### Recorded information ###

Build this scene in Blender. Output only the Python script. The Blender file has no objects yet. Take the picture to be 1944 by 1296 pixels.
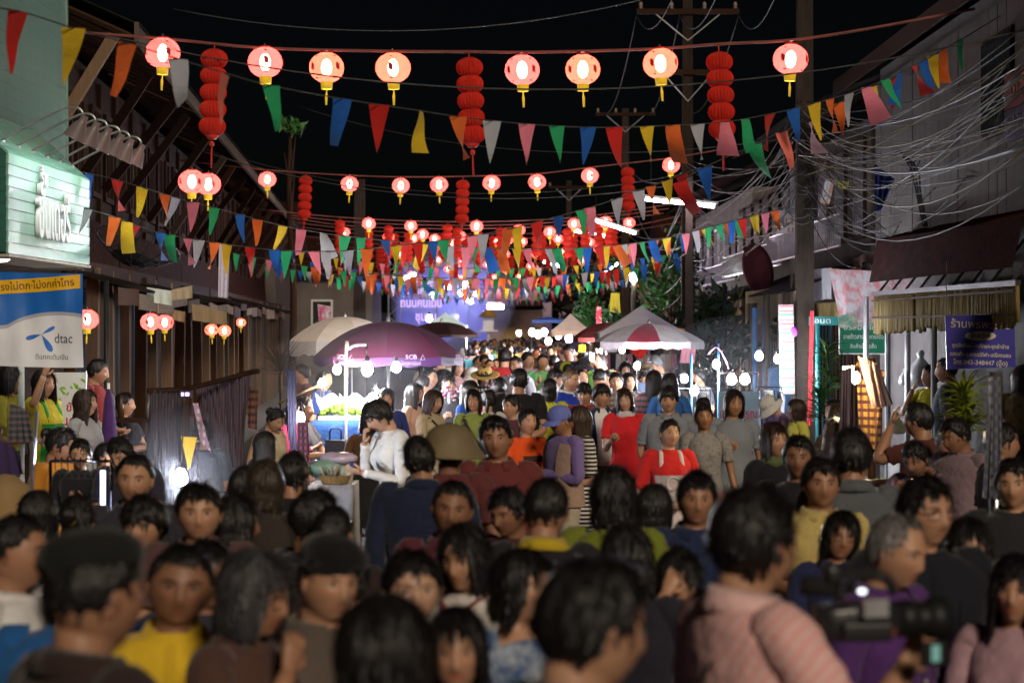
import bpy, math, random
import numpy as np
from mathutils import Vector, Matrix, Euler

random.seed(7)
rng = np.random.default_rng(7)
SC = bpy.context.scene
COL = SC.collection
PI = math.pi

# ------------------------------------------------------------------ camera, sky, light
F = 4590.0            # focal length in pixels of the 1944 wide photograph (85 mm)
CAMZ = 2.25
HY = 620.0            # horizon row

cam_d = bpy.data.cameras.new('camera')
cam_d.lens = 85.0
cam_d.sensor_width = 36.0
cam_d.clip_start = 0.1
cam_d.clip_end = 2000.0
cam_d.dof.use_dof = True
cam_d.dof.focus_distance = 26.0
cam_d.dof.aperture_fstop = 3.2
cam_d.dof.aperture_blades = 8
cam = bpy.data.objects.new('camera', cam_d)
cam.location = (0, 0, CAMZ)
cam.rotation_euler = (PI / 2 - math.atan((648 - HY) / F), 0, 0)
COL.objects.link(cam)
SC.camera = cam

world = bpy.data.worlds.new('World')
SC.world = world
world.use_nodes = True
wn = world.node_tree
bg = wn.nodes['Background']
sky = wn.nodes.new('ShaderNodeTexSky')
sky.sky_type = 'NISHITA'
sky.sun_disc = False
SUN_EL, SUN_AZ = math.radians(27), math.radians(161)     # a weak light from behind the camera (azimuth from +Y to +X)
sky.sun_elevation = SUN_EL
sky.sun_rotation = SUN_AZ
sky.air_density = 1.0
sky.ozone_density = 3.0
wn.links.new(sky.outputs[0], bg.inputs['Color'])
bg.inputs['Strength'].default_value = 0.00035

sun_d = bpy.data.lights.new('sun', 'SUN')
sun_d.energy = 1.9
sun_d.angle = math.radians(12)
sun_d.color = (1.0, 0.84, 0.66)
sun = bpy.data.objects.new('sun', sun_d)
sv = Vector((math.sin(SUN_AZ) * math.cos(SUN_EL), math.cos(SUN_AZ) * math.cos(SUN_EL), math.sin(SUN_EL)))
sun.rotation_euler = sv.to_track_quat('Z', 'Y').to_euler()
sun.location = (0, -10, 30)
COL.objects.link(sun)

SC.view_settings.view_transform = 'Standard'
SC.view_settings.look = 'None'
SC.view_settings.gamma = 1.0
SC.view_settings.use_curve_mapping = False
SC.view_settings.exposure = 0.0
SC.render.engine = 'CYCLES'
SC.cycles.use_denoising = True
SC.cycles.max_bounces = 5
SC.cycles.diffuse_bounces = 2
SC.cycles.glossy_bounces = 2
SC.cycles.transmission_bounces = 3
SC.cycles.transparent_max_bounces = 12
SC.cycles.sample_clamp_indirect = 2.0
SC.cycles.sample_clamp_direct = 0.0
SC.cycles.caustics_reflective = False
SC.cycles.caustics_refractive = False


def P(x, y, d):
    """pixel of the photograph and distance -> point in the street"""
    return np.array([(x - 972) / F * d, d, CAMZ + (HY - y) / F * d])


# ------------------------------------------------------------------ materials
MATS = {}


def srgb(r, g, b):
    f = lambda c: (c / 255 / 12.92) if c / 255 <= 0.04045 else ((c / 255 + 0.055) / 1.055) ** 2.4
    return (f(r), f(g), f(b))


def new_mat(key):
    m = bpy.data.materials.new(key)
    m.use_nodes = True
    nt = m.node_tree
    b = nt.nodes['Principled BSDF']
    return m, nt, b


def mixc(nt, fac, a, b, mode='MIX'):
    n = nt.nodes.new('ShaderNodeMix')
    n.data_type = 'RGBA'
    n.blend_type = mode
    for s, v in ((0, fac), (6, a), (7, b)):
        if hasattr(v, 'is_linked'):
            nt.links.new(v, n.inputs[s])
        elif isinstance(v, (int, float)):
            n.inputs[s].default_value = v
        else:
            n.inputs[s].default_value = (*v[:3], 1)
    return n.outputs[2]


def coord(nt, scale=(1, 1, 1), kind='Object', rot=(0, 0, 0)):
    tc = nt.nodes.new('ShaderNodeTexCoord')
    mp = nt.nodes.new('ShaderNodeMapping')
    mp.inputs['Scale'].default_value = scale
    mp.inputs['Rotation'].default_value = rot
    nt.links.new(tc.outputs[kind], mp.inputs[0])
    return mp.outputs[0]


def noise(nt, vec, scale=5, detail=3, rough=0.5):
    n = nt.nodes.new('ShaderNodeTexNoise')
    n.inputs['Scale'].default_value = scale
    n.inputs['Detail'].default_value = detail
    n.inputs['Roughness'].default_value = rough
    if vec is not None:
        nt.links.new(vec, n.inputs['Vector'])
    return n.outputs['Fac']


def ramp(nt, fac, stops, interp='LINEAR'):
    n = nt.nodes.new('ShaderNodeValToRGB')
    n.color_ramp.interpolation = interp
    e = n.color_ramp.elements
    while len(e) < len(stops):
        e.new(0.5)
    for i, (p, c) in enumerate(stops):
        e[i].position = p
        e[i].color = (c, c, c, 1) if isinstance(c, (int, float)) else (*c, 1)
    nt.links.new(fac, n.inputs[0])
    return n.outputs[0]


def bump(nt, b, h, strength=0.3, dist=0.01):
    n = nt.nodes.new('ShaderNodeBump')
    n.inputs['Strength'].default_value = strength
    n.inputs['Distance'].default_value = dist
    nt.links.new(h, n.inputs['Height'])
    nt.links.new(n.outputs[0], b.inputs['Normal'])


def sub(c, k):
    return tuple(min(1, max(0, v * k)) for v in c[:3])


def mat(name, col, rough=0.7, spec=0.3, metal=0.0, var=0.25, nscale=6.0, bmp=0.0, bscale=40.0, stretch=(1, 1, 1), emit=None, estr=0.0):
    """plain surface with grain and blotches"""
    key = (name, tuple(round(c, 3) for c in col), rough, metal, var, nscale, bmp, stretch, estr)
    if key in MATS:
        return MATS[key]
    m, nt, b = new_mat(name)
    vec = coord(nt, stretch)
    f = noise(nt, vec, nscale, 4, 0.6)
    c = mixc(nt, ramp(nt, f, [(0.3, 0.0), (0.72, 1.0)]), sub(col, 1 - var), sub(col, 1 + var * 0.6))
    nt.links.new(c, b.inputs['Base Color'])
    b.inputs['Roughness'].default_value = rough
    b.inputs['Specular IOR Level'].default_value = spec
    b.inputs['Metallic'].default_value = metal
    if bmp:
        bump(nt, b, noise(nt, vec, bscale, 3), bmp, 0.01)
    if estr:
        b.inputs['Emission Color'].default_value = (*(emit or col), 1)
        b.inputs['Emission Strength'].default_value = estr
    MATS[key] = m
    return m


def emit(name, col, strength):
    key = ('emit', name, col, strength)
    if key in MATS:
        return MATS[key]
    m = bpy.data.materials.new(name)
    m.use_nodes = True
    nt = m.node_tree
    nt.nodes.clear()
    o = nt.nodes.new('ShaderNodeOutputMaterial')
    e = nt.nodes.new('ShaderNodeEmission')
    e.inputs[0].default_value = (*col, 1)
    e.inputs[1].default_value = strength
    nt.links.new(e.outputs[0], o.inputs[0])
    MATS[key] = m
    return m


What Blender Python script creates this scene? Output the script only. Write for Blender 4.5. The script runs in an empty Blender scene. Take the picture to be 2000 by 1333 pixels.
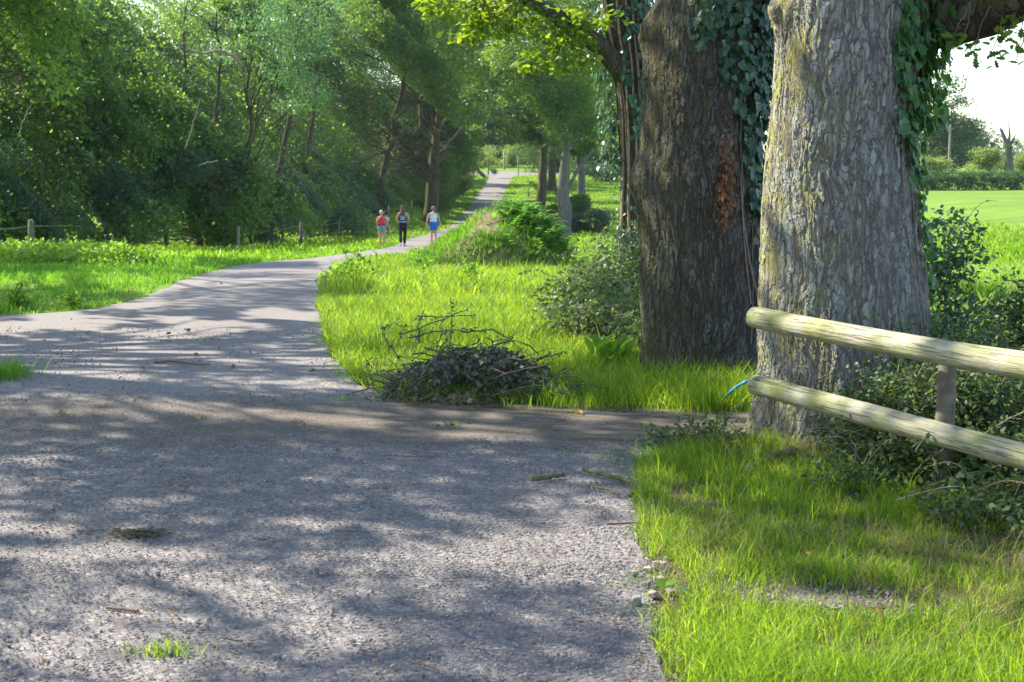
import bpy, math, random
import numpy as np
from mathutils import Vector
SC = bpy.context.scene
COL = SC.collection
rng = np.random.default_rng(7)
random.seed(7)

# ------------------------------------------------------------------ camera, sky, sun, exposure
EYE = 1.5
PITCH = math.atan(346.5 / 2778.0)
cam_d = bpy.data.cameras.new("camera")
cam = bpy.data.objects.new("camera", cam_d)
COL.objects.link(cam)
cam.location = (0, 0, EYE)
cam.rotation_euler = (math.pi / 2 - PITCH, 0, 0)
cam_d.lens = 50.0
cam_d.sensor_width = 36.0
cam_d.clip_end = 3000
cam_d.dof.use_dof = True
cam_d.dof.focus_distance = 8.6
cam_d.dof.aperture_fstop = 8.0
SC.camera = cam

SUN_AZ = math.radians(62)      # to the left of straight ahead
SUN_EL = math.radians(42)
S = np.array([-math.sin(SUN_AZ) * math.cos(SUN_EL), math.cos(SUN_AZ) * math.cos(SUN_EL), math.sin(SUN_EL)])
w = bpy.data.worlds.new("World")
SC.world = w
w.use_nodes = True
nt = w.node_tree
sky = nt.nodes.new("ShaderNodeTexSky")
sky.sky_type = 'NISHITA'
sky.sun_disc = False
sky.sun_elevation = SUN_EL
sky.sun_rotation = -SUN_AZ
sky.air_density = 1.0
sky.dust_density = 0.7
sky.ozone_density = 1.0
bg = nt.nodes["Background"]
bg.inputs[1].default_value = 0.15
nt.links.new(sky.outputs[0], bg.inputs[0])
sd = bpy.data.lights.new("sun", 'SUN')
sd.energy = 5.0
sd.angle = math.radians(0.5)
sd.color = (1.0, 0.93, 0.80)
sun = bpy.data.objects.new("sun", sd)
COL.objects.link(sun)
sun.rotation_euler = Vector(S).to_track_quat('Z', 'Y').to_euler()
SC.view_settings.view_transform = 'Standard'
SC.view_settings.look = 'None'
SC.view_settings.gamma = 1.0
SC.view_settings.exposure = 1.45
SC.render.engine = 'CYCLES'
SC.cycles.max_bounces = 8
SC.cycles.diffuse_bounces = 4
SC.cycles.glossy_bounces = 2
SC.cycles.transmission_bounces = 5
SC.cycles.volume_bounces = 0
SC.cycles.use_denoising = True
SC.cycles.sample_clamp_indirect = 6.0

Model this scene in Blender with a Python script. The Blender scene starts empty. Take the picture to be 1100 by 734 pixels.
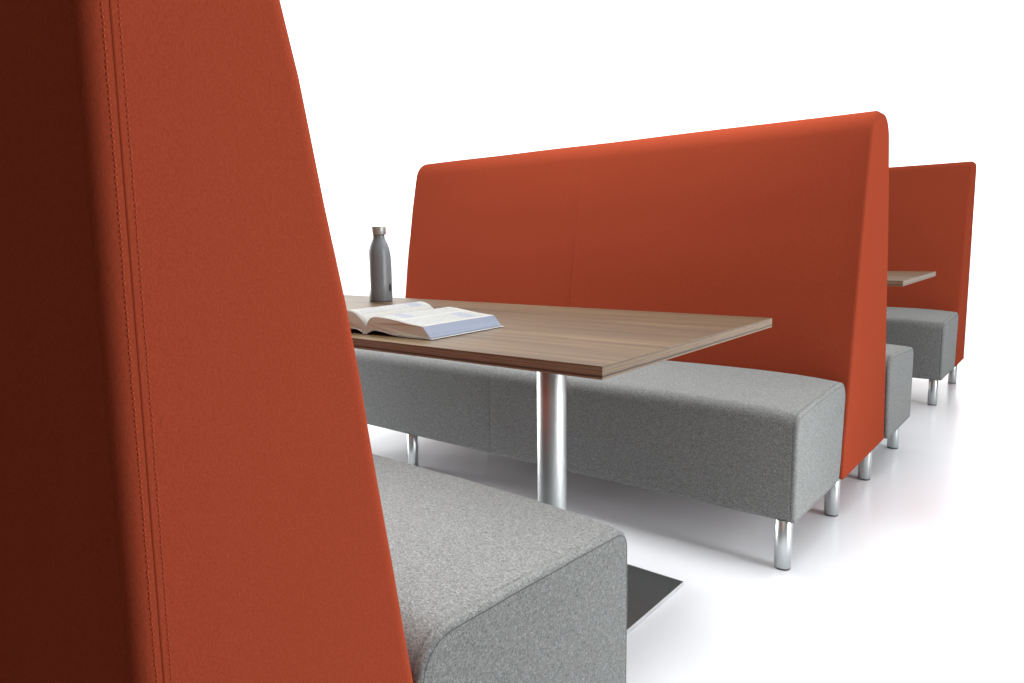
import bpy, bmesh, math, random
from mathutils import Vector, Matrix, noise
random.seed(7)
S = bpy.context.scene
COL = S.collection

# ------------------------------------------------------------------ helpers
def link(o):
    COL.objects.link(o)
    return o

def mesh_obj(name, bm, mats, parent=None, smooth=True):
    me = bpy.data.meshes.new(name)
    bmesh.ops.recalc_face_normals(bm, faces=bm.faces[:])
    if smooth:
        for f in bm.faces: f.smooth = True
    bm.to_mesh(me); bm.free()
    if not isinstance(mats, (list, tuple)): mats = [mats]
    for m in mats: me.materials.append(m)
    o = link(bpy.data.objects.new(name, me))
    if parent: o.parent = parent
    return o

def thing(name, label, cat, loc=(0, 0, 0), rz=0, group=None):
    o = link(bpy.data.objects.new(name, None))
    o.empty_display_size = .1
    o.location = loc; o.rotation_euler = (0, 0, rz)
    o['label'] = label; o['category'] = cat
    if group: o['group'] = group
    return o

def copy_thing(root, loc, label):
    r = root.copy(); link(r); r.location = loc; r['label'] = label
    for ch in list(root.children):
        c = ch.copy(); link(c); c.parent = r
        for g in list(ch.children):
            d = g.copy(); link(d); d.parent = c
    return r

def round_poly(pts, seg=8, step=.03):
    """pts: (y, z, radius), in order; returns a filleted, resampled closed outline"""
    n = len(pts); out = []
    for i in range(n):
        a = Vector(pts[i-1][:2]); b = Vector(pts[i][:2]); c = Vector(pts[(i+1) % n][:2]); r = pts[i][2]
        if r <= 0:
            out.append(b); continue
        u = (a-b).normalized(); v = (c-b).normalized()
        ang = u.angle(v); t = r/math.tan(ang/2)
        p0 = b+u*t; p1 = b+v*t
        cen = b+(u+v).normalized()*(r/math.sin(ang/2))
        a0 = (p0-cen); a1 = (p1-cen)
        tot = a0.angle_signed(a1)
        for k in range(seg+1):
            w = -tot*k/seg
            q = Vector((a0.x*math.cos(w)-a0.y*math.sin(w), a0.x*math.sin(w)+a0.y*math.cos(w)))
            out.append(cen+q)
    res = []
    for i, p in enumerate(out):
        q = out[(i+1) % len(out)]
        d = (q-p).length
        if d < 1e-5: continue
        k = max(1, int(d/step))
        for j in range(k): res.append(p.lerp(q, j/k))
    return res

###

Do this: Only the lines from the start of the material through the line containing "# horizon row" should be transcribed. Pictures stay out.

Answer to the task:
Build this scene in Blender. Output only the Python script. The Blender file has no objects yet. Take the picture to be 1944 by 1296 pixels.
import bpy, math, random
import numpy as np
from mathutils import Vector, Matrix, Euler

random.seed(7)
rng = np.random.default_rng(7)
SC = bpy.context.scene
COL = SC.collection
PI = math.pi

# ------------------------------------------------------------------ camera, sky, light
F = 4590.0            # focal length in pixels of the 1944 wide photograph (85 mm)
CAMZ = 2.25
HY = 620.0            # horizon row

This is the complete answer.